На крыше как-то раз во время дежурства он сказал напарнику, что надо бы ему в 7-й класс устроиться. Оказалось, что у того парня отец был каким-то начальником на железной дороге и помог устроиться Борису на 3-х месячные курсы по программе 7 класса, с февраля по май 1942 года. До февраля ни одна школа в Москве не работала. По окончании курсов Борис сдал все экзамены на «отлично», кроме экзамена по конституции, которая не преподавалась на курсах, по ней он получил «трояк».
По окончании курсов, в июне они пошли в приемную комиссию железнодорожного техникума возле Курского вокзала. Сразу после поступления всех ребят отправили на лесоповал. Это были невероятно изнурительные работы: норма на одного человека была 6 м³ в день при том, что паёк был крайне скудным. Некоторые ребята даже сбегали оттуда, но их отлавливали и возвращали обратно. Занятия в техникуме начались 1 сентября. Именно в этом техникуме его и заметил тренер по боксу, когда для смотрин выстроили шеренгу ребят, и каждому надо было отразить «удар» штыком. Борис был единственным, кто смог отразить удар и даже выбить винтовку. То, что он регулярно ходил на тренировки, было во многом продиктовано тем, что каждый раз после тренировки давали сладкий компот. Потом, в конце 1942 года или в начале 1943 Борис стал чемпионом Москвы по боксу в своей возрастной категории.

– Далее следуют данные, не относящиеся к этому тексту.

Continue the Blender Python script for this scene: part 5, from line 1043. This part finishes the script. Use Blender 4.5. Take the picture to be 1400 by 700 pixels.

Поскольку его отцу, Михаилу Сергеевичу, не всегда была нужна лишняя карточка, так как он состоял на заводском пайке, Борис порой менял полученную буханку на 130 рублей, которые чаще всего тратил на посещение театра Оперетты. Знал весь репертуар…
По окончании первого курса и экзаменов начались каникулы, и вновь ребят собирались отправить на лесоповал. Здесь начинается самый загадочный эпизод военной истории отца, который никто не может подтвердить. Но отец в конце жизни очень уверенно о нем говорил, хотя все факты свидетельствуют против этого. Его друг по дежурствам на крыше и по железнодорожному техникуму узнал, что его знакомый подполковник в отставке формирует бригаду из отставников для отправки на фронт. Бориса фронт привлекал гораздо больше, чем лесоповал, которого он всячески старался избежать. Вот таким случайным образом Борис, которому ещё не было 16 лет, якобы попал на Курскую дугу.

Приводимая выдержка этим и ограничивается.